Wednesday, the State Supreme Court ruled 4-1 that the law was constitutional.

Abortion providers said the state Supreme Court’s decision left a critical question unanswered, the interpretation of the term “fetal heartbeat.” Their attorneys argued that the court’s ruling acknowledged the uncertainty surrounding the term in the act.

Under the law, “fetal heartbeat” defined as “cardiac activity, or the steady and repetitive rhythmic contraction of the fetal heart, within the gestational sac.” Lawmakers declared this happens as early as six-weeks into a pregnancy, critics have argued this is before a woman may know she is even pregnant.

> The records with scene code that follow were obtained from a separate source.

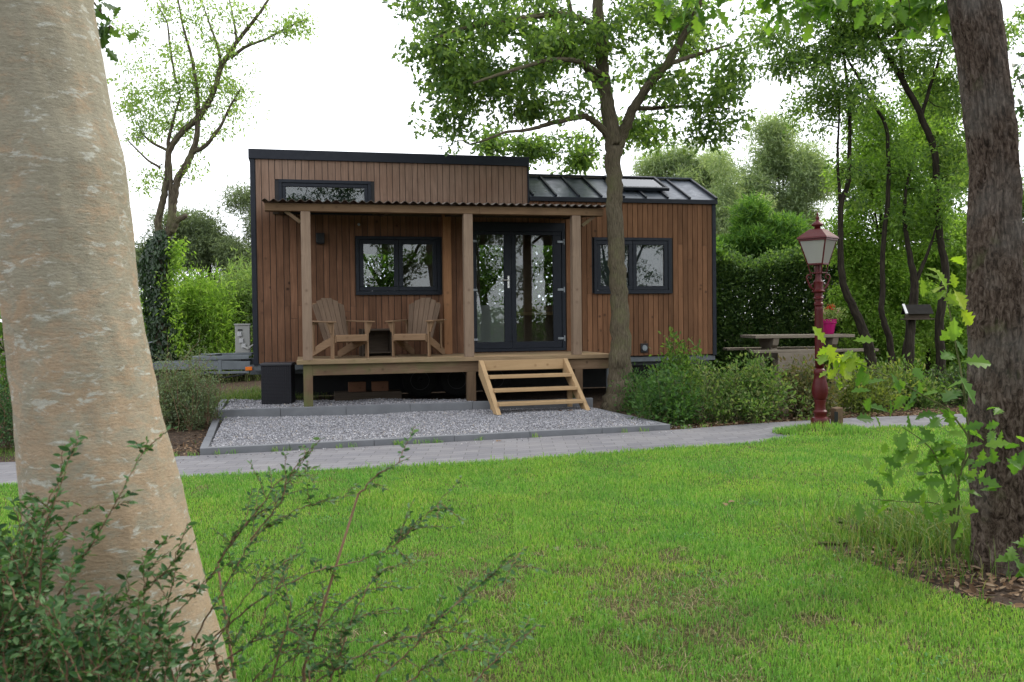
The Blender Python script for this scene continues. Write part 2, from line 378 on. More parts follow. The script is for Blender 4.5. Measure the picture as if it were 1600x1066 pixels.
for i, x in enumerate(xs):
    for j in range(7): V.append((x, ne[i] + (fe[i] - ne[i]) * j / 6, .018)); U.append((arc[i], (fe[i] - ne[i]) * j / 6))
fq = np.array([(i * 7 + j, (i + 1) * 7 + j, (i + 1) * 7 + j + 1, i * 7 + j + 1) for i in range(len(xs) - 1) for j in range(6)])
U = np.array(U); g.add(V, [fq], [U[fq]]); tag(g.build('path', PAVE), kind='structure')
# edging strip along the lawn
g = MB(); g.tube([(x, y - .012, .012) for x, y in zip(xs, ne)], .02, 6); tag(g.build('path_edging', CONC), kind='structure')

# lawn sheet and blades
MOUND = (3.84, 11.1)
def lawn_mask(x, y):
    ok = (y < near_edge(x) - .03) & (y > 2.2) & (y > 2.2)
    ok &= x > np.interp(y, [2.2, 3.5, 4.4, 5, 8], [-1.2, -1.5, -3.4, -5.5, -7.2])
    bed = ((x - 3.1) / 1.08) ** 2 + ((y - 5.35) / 1.25) ** 2
    ok &= bed > 1 + .25 * np.sin(x * 9 + y * 5)
    mound = ((x - MOUND[0]) / .62) ** 2 + ((y - MOUND[1]) / .34) ** 2 < 1
    return ok | mound
def lawn_z(x, y): return .024 + .07 * np.exp(-((x - MOUND[0]) / .3) ** 2 - ((y - MOUND[1]) / .18) ** 2)
k = NT('lawn_thatch'); o = k.coord('Object'); n1 = k.noise(o, 1.3, 5); n2 = k.noise(o, 40, 5)
c = k.mix(k.ramp(n1, [(.4, 0.), (.62, 1.)]), (.06, .10, .014), (.10, .09, .035)); c = k.mix(k.ramp(n2, [(.35, .8), (.65, 0.)]), c, (.02, .022, .008))
k.base(c).rough(.95); k.bump(n2, .8, .02); THATCH = k.m
st = .1; gx, gy = np.meshgrid(np.arange(-8, 12, st), np.arange(2.2, 13.4, st), indexing='ij'); keep = lawn_mask(gx + st / 2, gy + st / 2)
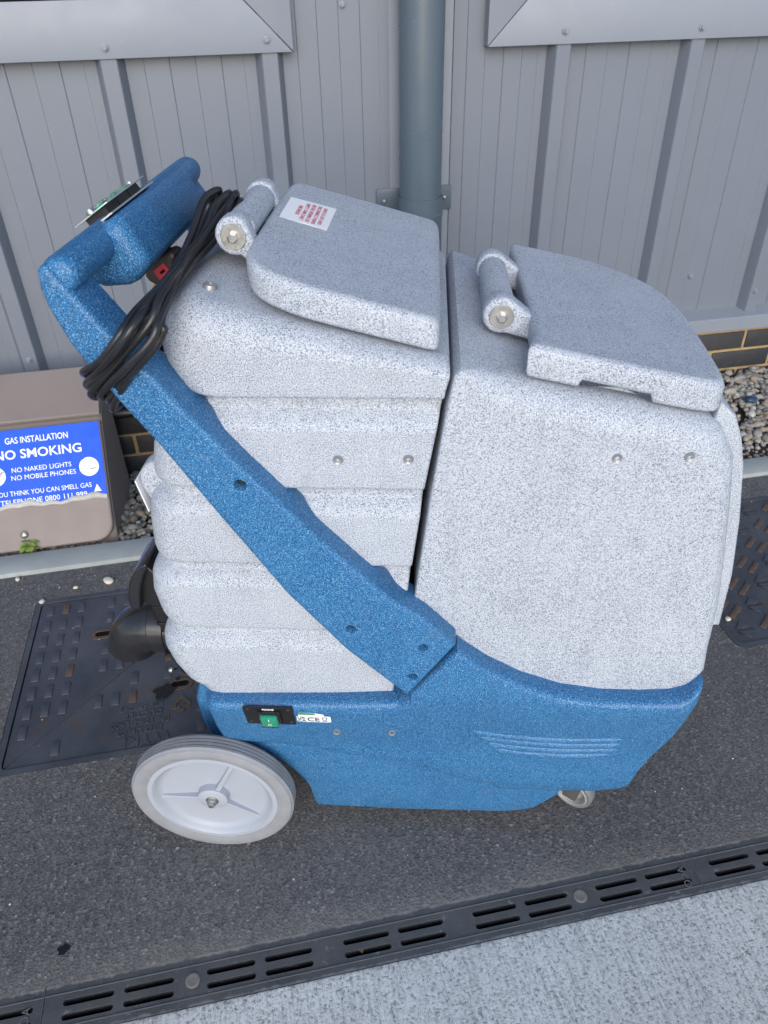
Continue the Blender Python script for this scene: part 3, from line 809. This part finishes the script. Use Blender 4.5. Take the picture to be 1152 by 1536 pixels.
# ---- rear tank (stacked cushions)
GZ = [.362, .482, .595, .710, .826]
def uL(z): return lerp(z, [.34,.362,.375,.40,.43,.468,.482,.50,.535,.575,.595,.61,.65,.69,.710,.725,.755,.80,.815,.826,.838,.855,.875,.895,.915,.95],
                         [.010,.0,-.018,-.030,-.037,-.033,-.022,-.029,-.033,-.027,-.013,-.016,-.013,-.005,.008,.006,.012,.030,.045,.074,.058,.047,.046,.052,.062,.075])
def uR(z): return lerp(z, [.36,.45,.54,.602,.717,.791,.831,.873,.92], [.290,.299,.3085,.3165,.3305,.3425,.3500,.3545,.3565])
def groove(z):
    """inset of the side wall: a crease under each cushion and a soft shoulder on the next one down"""
    d = 0
    for g in GZ[1:]:
        if z >= g:
            q = min(1, (z-g)/.0075); d = max(d, .016*(1-math.sqrt(max(0, 1-(1-q)**2))) if q < 1 else 0)
            d = max(d, .016*(1-q)**2.2)
        else:
            q = g-z
            if q < .014: d = max(d, .016)
            elif q < .036: s = (q-.014)/.022; d = max(d, .016*(1-s)**1.6)
    return d
def rr_ring(x0, x1, y0, y1, rl, rr, z, tilt, u0=.20):
    o = []
    for cx, cy, a0, r in ((x1-rr,y1-rr,0,rr),(x0+rl,y1-rl,90,rl),(x0+rl,y0+rl,180,rl),(x1-rr,y0+rr,270,rr)):
        for k in range(8):
            a = radians(a0+90*k/7); x = cx+r*cos(a); o.append((x, cy+r*sin(a), z-tilt*(x-u0)))
    return o
zs = [.345+.0022*i for i in range(260)]; zs = [z for z in zs if z < .878]
ZTOP = .906; RT = .030
rings = []
for z in zs:
    g = groove(z); t = .25*max(0, (z-.838)/(ZTOP-.838))
    rings.append(rr_ring(uL(z)+g*.5, uR(z), .031+g, WID-.031-g, .042, .004, z, t))
z0 = zs[-1]
for k in range(1, 9):
    a = k/8*pi/2; z = z0+(ZTOP-z0)*sin(a); ins = RT*(1-cos(a)); t = .25*max(0, (z-.838)/(ZTOP-.838))
    rings.append(rr_ring(uL(z)+ins, uR(z)-ins*.12, .031+ins, WID-.031-ins, .042, .004, z, t))
rt = loft('rear_tank', rings, GREY, mc, ang=50)
def ztr(u): return ZTOP-.25*(u-.20)

# ---- front tank
fo_ = [(.3175,.537,.006),(.335,.516,.007),(.362,.487,.008),(.39,.46,.008),(.42,.436,.008),(.465,.411,.008),(.521,.391,.008),(.577,.383,.008),(.631,.383,.008),(.680,.390,.010),(.703,.402,.012),(.7125,.425,.014),(.7095,.465,.018),(.707,.535,.022),(.697,.612,.024),(.684,.695,.026),(.673,.755,.028),(.665,.785,.030),(.653,.806,.032),(.630,.819,.034),(.58,.830,.034),(.50,.846,.034),(.43,.8595,.034),(.385,.868,.018),(.366,.870,.007),(.3595,.863,.005),(.355,.84,.004),(.347,.785,.007),(.338,.712,.006),(.329,.634,.006)]
fo = [(a, b-(lerp(a, [.37, .45], [.005, .016]) if b > .78 else .014 if (b < .50 and a < .70) else 0), min(r, .004) if a < .36 and b < .8 else r) for a, b, r in fo_]
ft = slab('front_tank', fo, .030, WID-.030, SM, GREY, mc, .02, .03, 6, ang=50)
def ztf(u): return lerp(u, [.366,.63], [.866,.803])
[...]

In the majority opinion, Justice John Kittredge wrote, “The 2023 Act generally prohibits an abortion after the detection of a fetal heartbeat, not at a specified period of weeks into the pregnancy.”

A footnote was included in this opinion, “We leave for another day (in an as-applied constitutional challenge) the meaning of “fetal heartbeat” and whether the statutory definition—”cardiac activity, or the steady and repetitive rhythmic contraction of the fetal heart, within the gestational sac”—refers to one period of time during a pregnancy or two separate periods of time.”

Attorneys for abortion providers argue the language is ambiguous and are requesting the Supreme Court provide clarity.

When asked about the language of the law by reporters Wednesday afternoon, Senate Majority Leader Shane Massey (R-Edgefield) said, “It’s pretty clear that fetal cardiac activity is a one-time event…If you can detect that at one place in time then that would seem to me address the real concerns about it.”